Monteagle Mountain is the name given to a steep mountain grade of highway on Interstate 24 near Monteagle, Tennessee in the Appalachain Mountains. It literally passes over the Cumberland Plateau. Because it is part of the Cumberland Plateau, it is not technically considered to be a mountain, but certainly does feel and appear that way to anyone driving on it. This stretch of road is part of the main route connecting Nashville, Tennessee and Atlanta, Georgia. It is referenced as one of the most treacherous stretches of interstate in the United States and most especially during inclement weather.
Yesterday as I was driving over Monteagle, I noticed that on both sides of it there are three lanes of highway provided for motorists. The far right lane was labeled for trucks who are not able to continue up the “mountain” at the maximum speed of 55 miles per hour. I saw several trucks in that lane whose emergency flashers were on and flashing brightly to warn other motorists that they were moving at a very slow speed carrying a heavy load. It was imperative for these trucks to pull all the way over, slow way down, and crawl up through the steep ascent.

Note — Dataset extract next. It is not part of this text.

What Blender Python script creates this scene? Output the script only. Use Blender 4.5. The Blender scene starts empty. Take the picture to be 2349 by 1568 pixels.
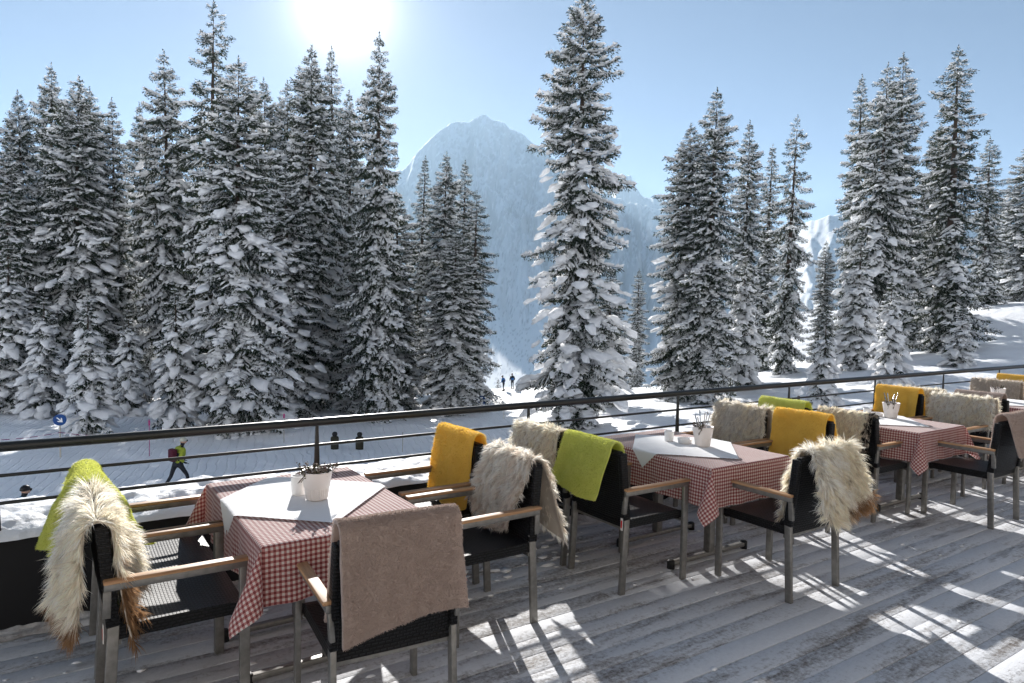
import bpy, bmesh, math, random
import numpy as np
from mathutils import Matrix, Vector
PI = math.pi
random.seed(7)
sc = bpy.context.scene
C = sc.collection

# ------------------------------------------------------------------ camera
F_PX, PITCH, ROLL, HEYE, YAW = 1585.918, 0.0511444, 0.0182243, 1.74698, 0.9809786
v = Vector((math.cos(YAW), math.sin(YAW), 0)); r = Vector((math.sin(YAW), -math.cos(YAW), 0)); u = Vector((0, 0, 1))
fw = v*math.cos(PITCH) - u*math.sin(PITCH); up = u*math.cos(PITCH) + v*math.sin(PITCH)
R_ = r*math.cos(ROLL) + up*math.sin(ROLL); U_ = up*math.cos(ROLL) - r*math.sin(ROLL)
cam = bpy.data.cameras.new('camera'); camo = bpy.data.objects.new('camera', cam); C.objects.link(camo)
cam.sensor_width = 36; cam.lens = F_PX/2349*36; cam.clip_end = 30000; cam.clip_start = .05
M = Matrix((( R_.x, U_.x, -fw.x, 0), (R_.y, U_.y, -fw.y, 0), (R_.z, U_.z, -fw.z, HEYE), (0, 0, 0, 1)))
camo.matrix_world = M
sc.camera = camo

# ------------------------------------------------------------------ light
SUN = Vector((.3158, .8706, .3774)).normalized()
sun = bpy.data.lights.new('sun', 'SUN'); sun.energy = 5.0; sun.angle = math.radians(.53); sun.color = (1, .965, .92)
suno = bpy.data.objects.new('sun', sun); C.objects.link(suno)
suno.rotation_euler = (-SUN).to_track_quat('-Z', 'Y').to_euler()
w = bpy.data.worlds.new('World'); sc.world = w; w.use_nodes = True
nt = w.node_tree
sky = nt.nodes.new('ShaderNodeTexSky'); sky.sky_type = 'NISHITA'; sky.sun_disc = False
sky.sun_elevation = math.asin(SUN.z); sky.sun_rotation = math.atan2(SUN.x, SUN.y)
sky.altitude = 3000; sky.air_density = .42; sky.dust_density = .7; sky.ozone_density = 2.4
bg = nt.nodes['Background']; bg.inputs['Strength'].default_value = .05
# circumsolar brightness of the sky, by direction from the sun
tc = nt.nodes.new('ShaderNodeTexCoord'); vm = nt.nodes.new('ShaderNodeVectorMath'); vm.operation = 'DOT_PRODUCT'; vm.inputs[1].default_value = SUN
nz_ = nt.nodes.new('ShaderNodeVectorMath'); nz_.operation = 'NORMALIZE'; nt.links.new(tc.outputs['Generated'], nz_.inputs[0]); nt.links.new(nz_.outputs[0], vm.inputs[0])
def wm(op, a, b=0.):
    n = nt.nodes.new('ShaderNodeMath'); n.operation = op
    for q, i in ((a, 0), (b, 1)):
        if hasattr(q, 'links'): nt.links.new(q, n.inputs[i])
        else: n.inputs[i].default_value = q
    return n.outputs[0]
th = wm('MULTIPLY', wm('ARCCOSINE', wm('MINIMUM', vm.outputs['Value'], 1.)), 57.2958)
gl = wm('ADD', wm('MULTIPLY', wm('EXPONENT', wm('MULTIPLY', th, -1/1.35)), 2.6), wm('MULTIPLY', wm('EXPONENT', wm('MULTIPLY', th, -1/5.)), .12))
bg2 = nt.nodes.new('ShaderNodeBackground'); bg2.inputs['Color'].default_value = (1, .97, .92, 1); nt.links.new(gl, bg2.inputs['Strength'])
ad = nt.nodes.new('ShaderNodeAddShader'); nt.links.new(bg.outputs[0], ad.inputs[0]); nt.links.new(bg2.outputs[0], ad.inputs[1])
nt.links.new(ad.outputs[0], nt.nodes['World Output'].inputs['Surface'])
nt.links.new(sky.outputs[0], bg.inputs['Color'])
sc.view_settings.view_transform = 'Standard'; sc.view_settings.look = 'None'
sc.view_settings.exposure = 1.36; sc.view_settings.gamma = 1
sc.render.engine = 'CYCLES'
cy = sc.cycles
cy.use_denoising = True
try: cy.denoiser = 'OPENIMAGEDENOISE'
except Exception: pass
cy.max_bounces = 6; cy.diffuse_bounces = 3; cy.glossy_bounces = 2; cy.transmission_bounces = 3; cy.transparent_max_bounces = 8
cy.volume_bounces = 0; cy.caustics_reflective = False; cy.caustics_refractive = False
cy.sample_clamp_indirect = 6

# ------------------------------------------------------------------ noise helpers
def vnoise(x, y, seed=0):
    xi = np.floor(x).astype(np.int64); yi = np.floor(y).astype(np.int64)
    xf = x-xi; yf = y-yi
    xf = xf*xf*(3-2*xf); yf = yf*yf*(3-2*yf)
    def h(a, b):
        n = (a*374761393 + b*668265263 + seed*1274126177) & 0xffffffff
        n = ((n ^ (n >> 13))*1274126177) & 0xffffffff
        return ((n ^ (n >> 16)) & 0xffff)/65535.
    return (h(xi, yi)*(1-xf)+h(xi+1, yi)*xf)*(1-yf)+(h(xi, yi+1)*(1-xf)+h(xi+1, yi+1)*xf)*yf
def fbm(x, y, o=4, seed=0, g=.5):
    s = 0; a = 1; t = 0
    for i in range(o):
        s = s+a*(vnoise(x*2**i, y*2**i, seed+i*17)*2-1); t += a; a *= g
    return s/t
def ridged(x, y, o=5, seed=0):
    s = 0; a = 1; t = 0
    for i in range(o):
        s = s+a*(1-np.abs(vnoise(x*2**i, y*2**i, seed+i*31)*2-1)); t += a; a *= .52
    return s/t

# ------------------------------------------------------------------ materials
def mat(name, col, rough=.6, spec=.3, metal=0, **k):
    m = bpy.data.materials.new(name); m.use_nodes = True
    b = m.node_tree.nodes['Principled BSDF']
    b.inputs['Base Color'].default_value = (*col, 1); b.inputs['Roughness'].default_value = rough
    b.inputs['Specular IOR Level'].default_value = spec; b.inputs['Metallic'].default_value = metal
    return m
def nd(m, t, **k):
    n = m.node_tree.nodes.new(t)
    for a, b in k.items():
        if a.startswith('_'): setattr(n, a[1:], b)
        else: n.inputs[a.replace('__', ' ')].default_value = b
    return n
def lk(m, a, b): m.node_tree.links.new(a, b)
def pb(m): return m.node_tree.nodes['Principled BSDF']
def coords(m, kind='Object', scale=(1, 1, 1), rot=(0, 0, 0)):
    tc = nd(m, 'ShaderNodeTexCoord'); mp = nd(m, 'ShaderNodeMapping')
    mp.inputs['Scale'].default_value = scale; mp.inputs['Rotation'].default_value = rot
    lk(m, tc.outputs[kind], mp.inputs['Vector']); return mp.outputs['Vector']
def noise(m, vec, scale, detail=4, rough=.55, dist=0):
    n = nd(m, 'ShaderNodeTexNoise', Scale=scale, Detail=detail, Roughness=rough, Distortion=dist)
    lk(m, vec, n.inputs['Vector']); return n.outputs['Fac']
def ramp(m, fac, stops):
    n = nd(m, 'ShaderNodeValToRGB'); el = n.color_ramp.elements
    while len(el) < len(stops): el.new(.5)
    for e, (p, c) in zip(el, stops):
        e.position = p; e.color = (*c, 1) if len(c) == 3 else c
    lk(m, fac, n.inputs['Fac']); return n.outputs['Color']
def bump(m, h, strength=.3, dist=.01, normal=None):
    n = nd(m, 'ShaderNodeBump', Strength=strength, Distance=dist); lk(m, h, n.inputs['Height'])
    if normal is not None: lk(m, normal, n.inputs['Normal'])
    lk(m, n.outputs['Normal'], pb(m).inputs['Normal']); return n.outputs['Normal']
def mixc(m, fac, a, b):
    n = nd(m, 'ShaderNodeMix', _data_type='RGBA')
    if hasattr(fac, 'links'): lk(m, fac, n.inputs[0])
    else: n.inputs[0].default_value = fac
    for s, i in ((a, 6), (b, 7)):
        if hasattr(s, 'links'): lk(m, s, n.inputs[i])
        else: n.inputs[i].default_value = (*s, 1)
    return n.outputs[2]
def math_(m, op, a, b=0., c=0., clamp=False):
    n = nd(m, 'ShaderNodeMath', _operation=op); n.use_clamp = clamp
    for s, i in ((a, 0), (b, 1), (c, 2)):
        if hasattr(s, 'links'): lk(m, s, n.inputs[i])
        else: n.inputs[i].default_value = s
    return n.outputs[0]
def translucent(m, col, fac):
    out = m.node_tree.nodes['Material Output']; t = nd(m, 'ShaderNodeBsdfTranslucent'); mx = nd(m, 'ShaderNodeMixShader')
    if hasattr(col, 'links'): lk(m, col, t.inputs['Color'])
    else: t.inputs['Color'].default_value = (*col, 1)
    mx.inputs[0].default_value = fac
    lk(m, pb(m).outputs[0], mx.inputs[1]); lk(m, t.outputs[0], mx.inputs[2]); lk(m, mx.outputs[0], out.inputs['Surface'])

MT = {}
# snow on the ground
m = MT['snow'] = mat('snow', (.9, .92, .95), .55, .2)
vec = coords(m); h1 = noise(m, vec, .9, 6, .6); h2 = noise(m, vec, 11, 4, .6)
wt = nd(m, 'ShaderNodeTexWave', Scale=.9, Distortion=5., Detail=2., Detail__Scale=.6); lk(m, coords(m, rot=(0, 0, .3)), wt.inputs['Vector'])
tr = math_(m, 'MULTIPLY', math_(m, 'POWER', wt.outputs['Fac'], 12.), noise(m, coords(m), .15, 2))
hh = math_(m, 'SUBTRACT', math_(m, 'ADD', h1, math_(m, 'MULTIPLY', h2, .06)), math_(m, 'MULTIPLY', tr, .5))
bump(m, hh, .85, .14)
# snow on the wall and furniture
m = MT['snow_close'] = mat('snow_close', (.84, .85, .87), .6, .2)
vec = coords(m); h1 = noise(m, vec, 14, 6, .65); bump(m, h1, .6, .02)
m = MT['snow_tree'] = mat('snow_tree', (.94, .95, .96), .7, .1)
vec = coords(m); h1 = noise(m, vec, 7, 3, .6); bump(m, h1, .7, .06)
translucent(m, (.95, .96, .98), .48)
m = MT['snow_dirty'] = mat('snow_dirty', (.5, .47, .44), .8, .1)
vec = coords(m); h1 = noise(m, vec, 30, 6, .65); bump(m, h1, .6, .02)
lk(m, ramp(m, noise(m, vec, 6, 6, .7), [(.35, (.22, .19, .17)), (.6, (.6, .59, .58))]), pb(m).inputs['Base Color'])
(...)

After these trucks reach the summit of the ascent, there is a vertical descent of 1, 161 ft. over a distance of 4.1 miles. The grade for the eastbound is 6% for 4 1/2 miles. This eastbound descent has runaway truck ramps at both 1.9 miles and 3 miles from the summit. Both runaway truck ramps are located on the left side of the road. So trucks needing to use those runaway ramps must cross two eastbound lanes of traffic to do so.
I could not help but make some comparisons of that stretch of Interstate 24 to the lives of widows – especially during the first few years after the loss of their husbands. Whenever grief and shock first hits, a widow is forced to move way over in the far right lane. Her load of grief and pain is so heavy as she is trying to carry it up a very steep ascent. She becomes so overwhelmed that her speed of travel slows to a complete crawl only because she knows that she cannot completely stop. She must keep going. There are details and important issues that must be taken care of. Her emergency flashers come on making everyone around her aware that she’s had to pull onto a different part of the highway – the very slowest lane.
Other people keep moving at their same rate of speed easily passing her. Occasionally the widow looks up. It’s hard for her to understand how others’ lives could possibly move on past her so quickly when she’s had to slow down to the slowest speed possible.
Some widows, who are not intentional about dealing with all that grief hurls at them, speed on up the mountain ascent and find themselves hurtling down the mountain descent as fast as they can. It seems so much easier to speed through their pain and try to shut down to it. Their thought is that grief is something that can be quickly dealt with. They want stay out of that far right lane because slowing down might cause them to really feel the load that they are carrying.
At some point this widow will find herself careening so fast through her grief that she loses control and is unable to get her life slowed down quickly enough to make a safe descent. She must frantically move across two lanes of traffic to use the runaway ramp on the far left side of the road. Not only does that ramp slow her speed, but it completely stops her. This is what we call “hitting the wall”.
God finds the weakness of a widow attractive because this is the place over in that far right lane of life where He can really speak to us, comfort us, lead us, guide us, and direct us through all that we must face after the loss of our spouse. Are you a new widow, a widow still in that far right lane driving slowly with your red emergency flashers flashing, or a widow that has willed herself to shut down to her journey through grief and is careening as fast as she can down the grief mountain heading toward the runaway ramp?